Fidelity vs. Musicality...........Is there a tug of War?


I lean towards Musicality in systems.
ishkabibil
When you go to a live, unamplified performance, of a small jazz group, or even a symphony orchestra, do you sit there and say to yourself ... "Oh my God! ... listen to that detail?" 

Music first. Fidelity second.

Frank

I want to change my response.

 'Musicality' rests (or should I think) in a listener's reaction to a performance, not to his audio system. I offer two examples, Richters live Sofia performance of Mussorgsky's  'Pictures' and Zlata Chovhieva' performance of Chopin's Etudes. The former is in terrible audio yet the performance is by most any standard great(est?). It is dramatic in a way that most are not and it draws you in. Chochieva's Chopin is a different approach, a more lyrical one and in pretty good 'audio' as well. It's a more relaxed experience, one that I like in this music. If I had the best audio system I could not enjoy these performances more!

I could easily improve my audio system, lots of room to grow. But would I like these recording more, I don't think so.

FWIW


"...A false dichotomy is created...to support one’s budgetary constraints, the decision to accept a certain level of performance..."

Doug.

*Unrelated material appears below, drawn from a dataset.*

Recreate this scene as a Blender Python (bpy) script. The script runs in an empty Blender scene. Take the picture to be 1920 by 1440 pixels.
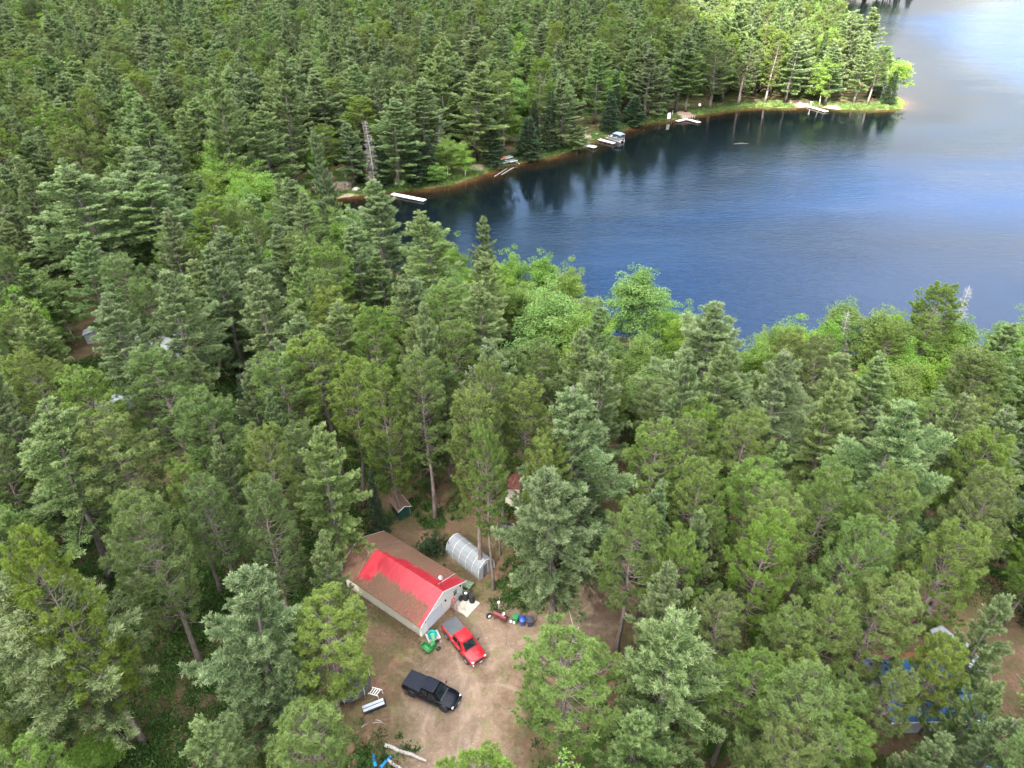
import bpy, math, random
import numpy as np
from mathutils import Matrix, Vector

R = math.radians
rng = np.random.default_rng(7)
random.seed(7)
scene = bpy.context.scene
COL = scene.collection

# ------------------------------------------------------------------ camera geometry
F, CAMH, PITCH = 1331.0, 66.0, R(35)
cp, sp = math.cos(PITCH), math.sin(PITCH)


def at(px, py, z=0.0):
    u, v = (px - 960) / F, (720 - py) / F
    d = np.array([u, cp + v * sp, -sp + v * cp])
    return np.array([0, 0, CAMH]) + d * ((z - CAMH) / d[2])


def proj(x, y, z):
    z = np.asarray(z) - CAMH
    f = y * cp - z * sp
    return 960 + F * x / f, 720 - F * (y * sp + z * cp) / f, f


cam = bpy.data.cameras.new('camera')
co = bpy.data.objects.new('camera', cam)
COL.objects.link(co)
co.location = (0, 0, CAMH)
co.rotation_euler = (R(90) - PITCH, 0, 0)
cam.sensor_width = 36
cam.lens = F / 1920 * 36
cam.clip_start, cam.clip_end = 0.5, 20000
scene.camera = co

# ------------------------------------------------------------------ node helpers


class NT:
    def __init__(s, tree):
        s.t = tree
        s.n = tree.nodes
        s.l = tree.links

    def node(s, typ, ins=None, **kw):
        n = s.n.new(typ)
        for k, v in kw.items():
            setattr(n, k, v)
        for k, v in (ins or {}).items():
            s.set(n.inputs[k], v)
        return n

    def set(s, sock, v):
        if isinstance(v, bpy.types.NodeSocket):
            s.l.new(v, sock)
        elif isinstance(v, (tuple, list)) and len(v) == 3 and sock.type == 'RGBA':
            sock.default_value = (*v, 1)
        else:
            sock.default_value = v

    def m(s, op, a, b=0.0, c=0.0, clamp=False):
        n = s.node('ShaderNodeMath', operation=op, use_clamp=clamp)
        s.set(n.inputs[0], a)
        s.set(n.inputs[1], b)
        s.set(n.inputs[2], c)
        return n.outputs[0]

    def step(s, x, a, b, to0=0.0, to1=1.0):
        n = s.node('ShaderNodeMapRange', interpolation_type='SMOOTHSTEP')
        for i, v in enumerate((x, a, b, to0, to1)):
            s.set(n.inputs[i], v)
        return n.outputs[0]

    def mix(s, f, a, b, blend='MIX'):
        n = s.node('ShaderNodeMix', data_type='RGBA', blend_type=blend)
        s.set(n.inputs[0], f)
        s.set(n.inputs[6], a)
        s.set(n.inputs[7], b)
        return n.outputs[2]

    def noise(s, vec, scale, detail=4.0, rough=0.55, color=False, dist=0.0):
        n = s.node('ShaderNodeTexNoise', {'Scale': scale, 'Detail': detail, 'Roughness': rough, 'Distortion': dist})
        if vec is not None:
            s.l.new(vec, n.inputs['Vector'])
        return n.outputs['Color' if color else 'Fac']

    def ramp(s, fac, stops, interp='LINEAR'):
        n = s.node('ShaderNodeValToRGB')
        cr = n.color_ramp
        cr.interpolation = interp
        while len(cr.elements) < len(stops):
            cr.elements.new(0.5)
        for e, (p, c) in zip(cr.elements, stops):
            e.position = p
            e.color = (*c, 1)
        s.set(n.inputs[0], fac)
        return n.outputs[0]

    def attr(s, name):
        return s.node('ShaderNodeAttribute', attribute_name=name).outputs['Fac']

    def coord(s, which='Object'):
        return s.node('ShaderNodeTexCoord').outputs[which]

    def pos(s):
        return s.node('ShaderNodeNewGeometry').outputs['Position']

    def mapping(s, vec, scale=(1, 1, 1), rot=(0, 0, 0), loc=(0, 0, 0)):
        n = s.node('ShaderNodeMapping', {'Scale': scale, 'Rotation': rot, 'Location': loc})
        s.l.new(vec, n.inputs['Vector'])
        return n.outputs[0]

    def bump(s, h, strength=0.3, dist=0.05):
        n = s.node('ShaderNodeBump', {'Strength': strength, 'Distance': dist})
        s.l.new(h, n.inputs['Height'])
        return n.outputs[0]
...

I can't agree with this. I don't have any budget constraints (well compared to most anyway) but I prefer a musical system. Sure a top level system with the right recording can sound amazing but most of the music I listen to is just standard production crap that is unlistenable on a highly analytical system. I'd rather have good sounding playback than 100% perfect playback that sounds terrible. I have my lessor systems on all the time, my big rig mostly sits dormant.  
Nada.
Listen to some music on instead of inventing brain twisters.
+1 for Russ.
Doug is just reviewing the silly question.